5) What is a standard?
In recent years, during the adoption and implementation of
the Common Core State Standards, Wiggins spent a lot of time, especially in his
“Granted, And…” blog posts,
helping people understand what we mean—and should mean—by the word “standard.” It’s
a topic that many of us have been arguing about—sometimes heatedly—without
figuring out if we’re all using the word the same way. That’s guaranteed to
lead to trouble.
Wiggins used his daughter’s experience running track—as he
had often used his own, and Jay McTighe’s experiences coaching sports teams—to
make powerful analogies about how we measure performance. And he offered up
insightful analysis of the new standards to show us where they were helpful and
where they might be lacking. As always, he challenged us to think twice or
three times about things we had assumed we understood. As always, he prized
conceptual understanding over factual knowledge, and was willing to dig (and
push us to dig) to get to what was
essential.
All of these questions have affected the way I think about
teaching and learning. When I reflect on presentations I’ve given and blog
posts or eBooks I’ve written, I can see how powerfully Grant Wiggins has shaped
my thinking. Although I only met him a couple of times, and never spoke with
him more than briefly, I have long considered him one of my gurus. And now he
is gone.
It’s a sad and strange thing when your wizards and wise-men
disappear. It’s another stage of growing up, I suppose—and it’s a little shocking
to realize how long that process really
is, how many years into adulthood it can
extend. We depend on the authority and protection of our parents when we are
children, but we lean on our heroes for far longer. We turn to their wisdom, and
sometimes their example, again and again. But a time comes when they leave us.

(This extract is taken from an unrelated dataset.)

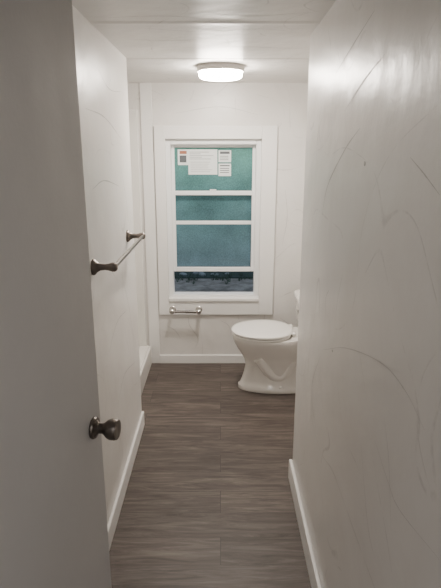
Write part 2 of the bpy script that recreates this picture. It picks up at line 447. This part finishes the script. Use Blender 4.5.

Either they reveal themselves as less than heroic and they abandon us (or we
abandon them), or we lose them to illness or old age. We learn that we have to
stand on our own, wise enough to take the right actions and strong enough to
defend our positions. We discover that others are relying on us now, to be their heroes and wizards, as frightening as that thought may be. It’s
our turn, whether we like it or not. We may never stride the world like the
giants we once knew, but we have to do the best we can.
There is a Wiggins-sized hole in the world of education, and
it will not soon be healed. It is a loss we will feel for some time. His words
are still with us, though, and his passion still burns, clear and hot, through everything
he wrote, and said, and shared. What we do with that fire is up to us.